## PROVIDED MATERIAL:
____
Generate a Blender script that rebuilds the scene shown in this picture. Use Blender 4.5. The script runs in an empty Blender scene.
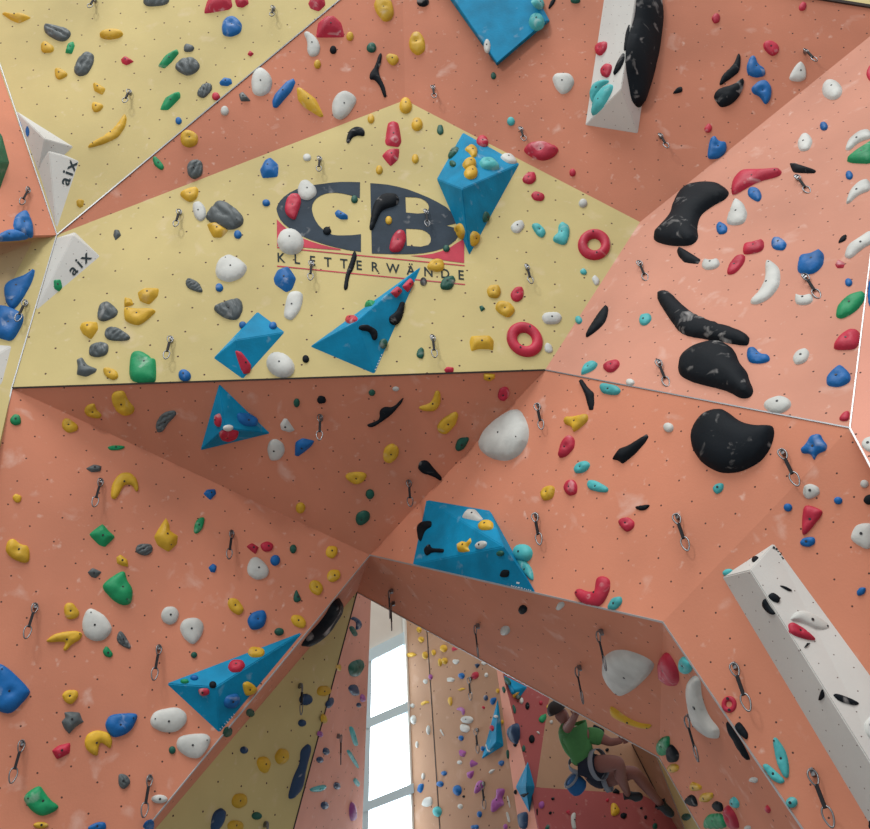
import bpy, bmesh, math, random
from mathutils import Vector, Matrix, noise
from mathutils.bvhtree import BVHTree
from mathutils.geometry import delaunay_2d_cdt, tessellate_polygon
random.seed(7)
SC = bpy.context.scene
COL = SC.collection

# ---------------------------------------------------------------- camera
FPX, TH, ROLL = 850.0, math.radians(45), math.radians(-5.5)
CAM = Vector((0, 0, 1.6))
fw = Vector((0, math.cos(TH), math.sin(TH)))
r0 = Vector((1, 0, 0)); u0 = r0.cross(fw)
RX = math.cos(ROLL) * r0 + math.sin(ROLL) * u0
UX = -math.sin(ROLL) * r0 + math.cos(ROLL) * u0
def ray(p): return (p[0] - 435) / FPX * RX - (p[1] - 414.5) / FPX * UX + fw
def at(p, d): return CAM + ray(p) * d
def depth(q): return (q - CAM).dot(fw)
cd = bpy.data.cameras.new('camera'); cam = bpy.data.objects.new('camera', cd); COL.objects.link(cam)
cam.matrix_world = Matrix(((RX.x, UX.x, -fw.x, 0), (RX.y, UX.y, -fw.y, 0), (RX.z, UX.z, -fw.z, CAM.z), (0, 0, 0, 1)))
cd.sensor_fit = 'HORIZONTAL'; cd.sensor_width = 36; cd.lens = 36 * FPX / 870
SC.camera = cam

class Plane:
    def __init__(s, a, b, c):
        s.o = a; n = (b - a).cross(c - a).normalized(); s.n = n if n.dot(a - CAM) < 0 else -n
    def hit(s, p, h=0.0):
        r = ray(p); t = ((s.o - CAM).dot(s.n) + h) / r.dot(s.n); return CAM + r * t
class PN(Plane):
    def __init__(s, o, n): s.o = o; s.n = n

# ---------------------------------------------------------------- materials
def lin(c):
    return tuple(((v / 255) / 12.92 if v <= 10 else ((v / 255 + .055) / 1.055) ** 2.4) for v in c) + (1,)
def N(nt, t, **k):
    n = nt.nodes.new(t)
    for a, v in k.items(): setattr(n, a, v)
    return n
def base_mat(name, rgb, rough=.6, spec=.35, metal=0):
    m = bpy.data.materials.new(name); m.use_nodes = True; nt = m.node_tree
    b = nt.nodes['Principled BSDF']; b.inputs['Base Color'].default_value = lin(rgb)
    b.inputs['Roughness'].default_value = rough; b.inputs['Metallic'].default_value = metal
    b.inputs['Specular IOR Level'].default_value = spec
    return m, nt, b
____
## AIM:
Output all of the data exactly as it stands, minus any images.

## TASK ANSWER:
Generate a Blender script that rebuilds the scene shown in this picture. Use Blender 4.5. The script runs in an empty Blender scene.
import bpy, bmesh, math, random
from mathutils import Vector, Matrix, noise
from mathutils.bvhtree import BVHTree
from mathutils.geometry import delaunay_2d_cdt, tessellate_polygon
random.seed(7)
SC = bpy.context.scene
COL = SC.collection

# ---------------------------------------------------------------- camera
FPX, TH, ROLL = 850.0, math.radians(45), math.radians(-5.5)
CAM = Vector((0, 0, 1.6))
fw = Vector((0, math.cos(TH), math.sin(TH)))
r0 = Vector((1, 0, 0)); u0 = r0.cross(fw)
RX = math.cos(ROLL) * r0 + math.sin(ROLL) * u0
UX = -math.sin(ROLL) * r0 + math.cos(ROLL) * u0
def ray(p): return (p[0] - 435) / FPX * RX - (p[1] - 414.5) / FPX * UX + fw
def at(p, d): return CAM + ray(p) * d
def depth(q): return (q - CAM).dot(fw)
cd = bpy.data.cameras.new('camera'); cam = bpy.data.objects.new('camera', cd); COL.objects.link(cam)
cam.matrix_world = Matrix(((RX.x, UX.x, -fw.x, 0), (RX.y, UX.y, -fw.y, 0), (RX.z, UX.z, -fw.z, CAM.z), (0, 0, 0, 1)))
cd.sensor_fit = 'HORIZONTAL'; cd.sensor_width = 36; cd.lens = 36 * FPX / 870
SC.camera = cam

class Plane:
    def __init__(s, a, b, c):
        s.o = a; n = (b - a).cross(c - a).normalized(); s.n = n if n.dot(a - CAM) < 0 else -n
    def hit(s, p, h=0.0):
        r = ray(p); t = ((s.o - CAM).dot(s.n) + h) / r.dot(s.n); return CAM + r * t
class PN(Plane):
    def __init__(s, o, n): s.o = o; s.n = n

# ---------------------------------------------------------------- materials
def lin(c):
    return tuple(((v / 255) / 12.92 if v <= 10 else ((v / 255 + .055) / 1.055) ** 2.4) for v in c) + (1,)
def N(nt, t, **k):
    n = nt.nodes.new(t)
    for a, v in k.items(): setattr(n, a, v)
    return n
def base_mat(name, rgb, rough=.6, spec=.35, metal=0):
    m = bpy.data.materials.new(name); m.use_nodes = True; nt = m.node_tree
    b = nt.nodes['Principled BSDF']; b.inputs['Base Color'].default_value = lin(rgb)
    b.inputs['Roughness'].default_value = rough; b.inputs['Metallic'].default_value = metal
    b.inputs['Specular IOR Level'].default_value = spec
    return m, nt, b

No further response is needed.